An outstanding piece on the future of aboriginals in Canada, in Saturday’s Ottawa Citizen, takes a sympathetic look at the introduction of private property rights by the Nisga’a and includes a highly pertinent quotation from MLI Advisory Board member Calvin Helin (an author, entrepreneur, lawyer, activist and advocate for self-reliance and member of the Tsimshian Nation in northwestern BC) on the subject of holding land as a ward of the federal government: “what’s the point of having assets,” Helin asks, “if they’re of no value to you?”
This question pinpoints a key weakness of the Indian Act at a crucial time. If you get incentives wrong, and getting property rights wrong is a very basic and very powerful way of doing so, you can be sure events will turn out badly. As noted development economist Hernando de Soto (President of the Institute for Liberty and Democracy) wrote about the book Beyond the Indian Act by Tom Flanagan, Christopher Alcantara and André Le Dressay, “You don’t have to travel to Zambia or Peru to see dead capital. All you need to do is visit a reserve in Canada. First Nation people own assets, but not with the same instruments as other Canadians. They’re frozen into an Indian Act of the 1870s so they can’t easily trade their valuable resources.

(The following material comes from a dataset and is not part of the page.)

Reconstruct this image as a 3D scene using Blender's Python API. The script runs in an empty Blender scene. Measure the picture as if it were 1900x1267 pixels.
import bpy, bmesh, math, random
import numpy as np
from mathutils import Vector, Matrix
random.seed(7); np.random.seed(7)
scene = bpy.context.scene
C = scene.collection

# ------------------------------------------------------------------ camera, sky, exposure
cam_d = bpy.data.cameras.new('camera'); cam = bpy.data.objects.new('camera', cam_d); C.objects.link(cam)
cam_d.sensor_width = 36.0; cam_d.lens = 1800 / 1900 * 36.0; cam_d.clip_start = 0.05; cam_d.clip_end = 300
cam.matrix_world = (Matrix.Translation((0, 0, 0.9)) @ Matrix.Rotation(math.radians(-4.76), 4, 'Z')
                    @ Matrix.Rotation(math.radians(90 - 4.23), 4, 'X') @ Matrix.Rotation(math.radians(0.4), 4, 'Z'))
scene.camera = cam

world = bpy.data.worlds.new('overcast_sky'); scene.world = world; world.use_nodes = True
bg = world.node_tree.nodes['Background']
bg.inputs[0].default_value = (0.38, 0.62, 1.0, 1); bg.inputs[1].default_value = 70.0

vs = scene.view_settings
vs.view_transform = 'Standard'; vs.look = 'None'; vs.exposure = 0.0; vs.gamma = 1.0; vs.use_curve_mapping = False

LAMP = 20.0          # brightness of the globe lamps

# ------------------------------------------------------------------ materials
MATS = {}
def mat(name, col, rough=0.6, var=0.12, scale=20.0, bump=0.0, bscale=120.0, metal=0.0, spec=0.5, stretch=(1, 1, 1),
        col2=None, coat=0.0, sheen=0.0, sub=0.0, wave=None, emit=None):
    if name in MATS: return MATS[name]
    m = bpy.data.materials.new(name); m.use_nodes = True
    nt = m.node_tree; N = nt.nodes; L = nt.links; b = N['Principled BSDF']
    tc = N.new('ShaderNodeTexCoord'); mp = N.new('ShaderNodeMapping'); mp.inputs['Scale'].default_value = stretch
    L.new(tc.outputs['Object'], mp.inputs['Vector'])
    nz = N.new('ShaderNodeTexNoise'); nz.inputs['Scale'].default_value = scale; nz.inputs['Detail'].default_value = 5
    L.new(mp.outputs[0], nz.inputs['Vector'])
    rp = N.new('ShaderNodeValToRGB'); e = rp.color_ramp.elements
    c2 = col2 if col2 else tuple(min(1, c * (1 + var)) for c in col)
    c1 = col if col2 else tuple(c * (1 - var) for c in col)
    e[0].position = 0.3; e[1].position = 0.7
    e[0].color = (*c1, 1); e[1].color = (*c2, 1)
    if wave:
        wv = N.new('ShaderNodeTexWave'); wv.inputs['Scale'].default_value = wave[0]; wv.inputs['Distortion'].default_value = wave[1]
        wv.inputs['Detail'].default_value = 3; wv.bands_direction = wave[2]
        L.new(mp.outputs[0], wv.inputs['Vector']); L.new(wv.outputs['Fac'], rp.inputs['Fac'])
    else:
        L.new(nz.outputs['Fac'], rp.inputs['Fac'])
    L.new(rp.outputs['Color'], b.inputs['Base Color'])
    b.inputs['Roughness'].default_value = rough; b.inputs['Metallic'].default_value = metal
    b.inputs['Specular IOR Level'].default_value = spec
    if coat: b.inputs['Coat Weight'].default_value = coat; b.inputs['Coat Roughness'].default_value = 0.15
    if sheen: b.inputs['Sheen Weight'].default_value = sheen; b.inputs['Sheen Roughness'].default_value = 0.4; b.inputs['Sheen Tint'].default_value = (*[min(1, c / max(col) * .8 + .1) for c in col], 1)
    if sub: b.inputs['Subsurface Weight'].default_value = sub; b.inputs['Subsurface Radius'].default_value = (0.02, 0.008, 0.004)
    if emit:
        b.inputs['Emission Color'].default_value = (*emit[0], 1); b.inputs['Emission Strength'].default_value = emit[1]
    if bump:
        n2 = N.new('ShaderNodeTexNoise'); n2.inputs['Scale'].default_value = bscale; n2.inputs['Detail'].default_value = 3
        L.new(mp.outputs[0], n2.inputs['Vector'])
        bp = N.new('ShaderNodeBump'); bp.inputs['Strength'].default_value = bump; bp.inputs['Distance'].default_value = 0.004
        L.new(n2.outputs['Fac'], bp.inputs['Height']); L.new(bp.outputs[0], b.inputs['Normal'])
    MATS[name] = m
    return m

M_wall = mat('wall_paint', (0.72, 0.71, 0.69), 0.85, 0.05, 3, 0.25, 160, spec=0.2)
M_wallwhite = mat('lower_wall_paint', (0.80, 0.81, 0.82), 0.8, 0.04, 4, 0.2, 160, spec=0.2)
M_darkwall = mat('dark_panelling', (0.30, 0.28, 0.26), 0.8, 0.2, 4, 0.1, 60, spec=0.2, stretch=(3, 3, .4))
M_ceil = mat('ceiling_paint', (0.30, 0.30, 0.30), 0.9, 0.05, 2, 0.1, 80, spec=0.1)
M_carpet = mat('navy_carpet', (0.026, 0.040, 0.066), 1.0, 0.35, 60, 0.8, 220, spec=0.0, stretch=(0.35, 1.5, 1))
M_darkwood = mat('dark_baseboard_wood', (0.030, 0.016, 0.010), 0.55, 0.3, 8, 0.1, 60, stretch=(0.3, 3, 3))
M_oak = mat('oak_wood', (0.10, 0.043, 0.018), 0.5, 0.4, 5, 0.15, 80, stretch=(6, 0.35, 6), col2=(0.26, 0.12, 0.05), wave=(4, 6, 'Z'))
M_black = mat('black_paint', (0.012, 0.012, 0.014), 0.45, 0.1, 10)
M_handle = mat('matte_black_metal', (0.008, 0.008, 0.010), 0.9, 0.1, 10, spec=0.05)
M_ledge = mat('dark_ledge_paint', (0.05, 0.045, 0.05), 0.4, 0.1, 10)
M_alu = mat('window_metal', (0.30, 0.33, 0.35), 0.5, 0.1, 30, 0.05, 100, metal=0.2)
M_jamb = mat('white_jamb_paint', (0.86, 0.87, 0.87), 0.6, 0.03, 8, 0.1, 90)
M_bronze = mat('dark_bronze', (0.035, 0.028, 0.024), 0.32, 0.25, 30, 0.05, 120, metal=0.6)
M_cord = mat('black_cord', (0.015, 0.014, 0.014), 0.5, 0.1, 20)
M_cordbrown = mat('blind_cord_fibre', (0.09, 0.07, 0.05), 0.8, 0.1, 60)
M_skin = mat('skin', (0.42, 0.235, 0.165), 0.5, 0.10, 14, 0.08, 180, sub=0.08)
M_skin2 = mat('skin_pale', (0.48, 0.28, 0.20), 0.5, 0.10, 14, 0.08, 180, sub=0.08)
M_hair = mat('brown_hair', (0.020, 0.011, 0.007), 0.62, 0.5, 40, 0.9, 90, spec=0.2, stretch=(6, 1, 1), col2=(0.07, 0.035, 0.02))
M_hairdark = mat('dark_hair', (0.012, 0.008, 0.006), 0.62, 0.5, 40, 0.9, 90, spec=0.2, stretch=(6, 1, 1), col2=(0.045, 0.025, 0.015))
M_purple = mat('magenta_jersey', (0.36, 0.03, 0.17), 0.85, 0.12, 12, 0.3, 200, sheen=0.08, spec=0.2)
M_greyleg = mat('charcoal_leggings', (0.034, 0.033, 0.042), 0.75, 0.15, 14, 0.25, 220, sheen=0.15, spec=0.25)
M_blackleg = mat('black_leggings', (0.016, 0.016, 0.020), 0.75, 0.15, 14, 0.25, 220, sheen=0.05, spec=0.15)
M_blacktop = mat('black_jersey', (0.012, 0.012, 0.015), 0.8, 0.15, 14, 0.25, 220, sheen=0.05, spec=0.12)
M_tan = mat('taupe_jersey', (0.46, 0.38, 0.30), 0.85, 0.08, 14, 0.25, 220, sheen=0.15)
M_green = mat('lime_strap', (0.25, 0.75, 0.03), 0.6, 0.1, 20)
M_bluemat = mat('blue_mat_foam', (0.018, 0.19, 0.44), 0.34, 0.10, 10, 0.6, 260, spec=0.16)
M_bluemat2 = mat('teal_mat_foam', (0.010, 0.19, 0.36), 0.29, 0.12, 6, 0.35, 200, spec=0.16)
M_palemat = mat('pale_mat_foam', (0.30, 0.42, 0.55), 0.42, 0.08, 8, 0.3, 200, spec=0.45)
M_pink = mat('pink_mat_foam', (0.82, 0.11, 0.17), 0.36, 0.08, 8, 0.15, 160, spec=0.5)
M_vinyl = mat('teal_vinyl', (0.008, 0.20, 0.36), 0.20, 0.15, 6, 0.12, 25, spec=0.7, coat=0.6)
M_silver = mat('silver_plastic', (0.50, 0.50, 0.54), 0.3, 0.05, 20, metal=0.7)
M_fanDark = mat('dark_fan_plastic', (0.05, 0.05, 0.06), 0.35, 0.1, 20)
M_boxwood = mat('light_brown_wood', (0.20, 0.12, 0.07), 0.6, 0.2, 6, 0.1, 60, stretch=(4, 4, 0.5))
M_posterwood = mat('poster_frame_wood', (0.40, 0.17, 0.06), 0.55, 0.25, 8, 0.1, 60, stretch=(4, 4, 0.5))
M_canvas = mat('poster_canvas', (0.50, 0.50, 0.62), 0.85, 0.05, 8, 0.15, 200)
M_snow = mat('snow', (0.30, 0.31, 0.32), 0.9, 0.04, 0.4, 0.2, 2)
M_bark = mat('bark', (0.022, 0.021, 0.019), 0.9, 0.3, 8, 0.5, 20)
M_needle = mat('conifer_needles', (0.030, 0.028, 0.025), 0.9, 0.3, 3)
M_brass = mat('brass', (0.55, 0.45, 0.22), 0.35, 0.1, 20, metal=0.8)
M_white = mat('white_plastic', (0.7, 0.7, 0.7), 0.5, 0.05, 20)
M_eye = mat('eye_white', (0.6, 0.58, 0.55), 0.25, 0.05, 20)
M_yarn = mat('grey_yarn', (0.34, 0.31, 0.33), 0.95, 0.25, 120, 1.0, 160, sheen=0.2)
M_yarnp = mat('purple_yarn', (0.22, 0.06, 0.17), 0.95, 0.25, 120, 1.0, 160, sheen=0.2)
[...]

Beyond the Indian Act provides strategies to correct this so First Nation people can generate wealth in a manner that other Canadians take for granted.”
With the future of the Indian Act open to debate as never before (last month the national chief of the Assembly of First Nations, Shawn Atleo, told the AFN the Act should be repealed within five years), Calvin Helin’s perspective is not just important but timely. On what principled basis can the Indian Act be radically amended or even replaced so that those now subject to it are not stuck in the same situation or a worse one?
The Citizen piece also quotes former chief of the Kamloops Indian Band Manny Jules that “If people want to remain under the existing situation, let them be free to do that. But I’m tired of being a ward of the federal government. Our people are tired of being poor. How are we ever going to break that cycle? By creating our own economy, so that we look after ourselves.”
These voices are a badly needed breath of fresh air in a debate that has too often been terribly stale and unproductive, and this article is a must-read for anyone genuinely interested in a better future for First Nations in Canada and a better relationship between aboriginal and non-aboriginal Canadians.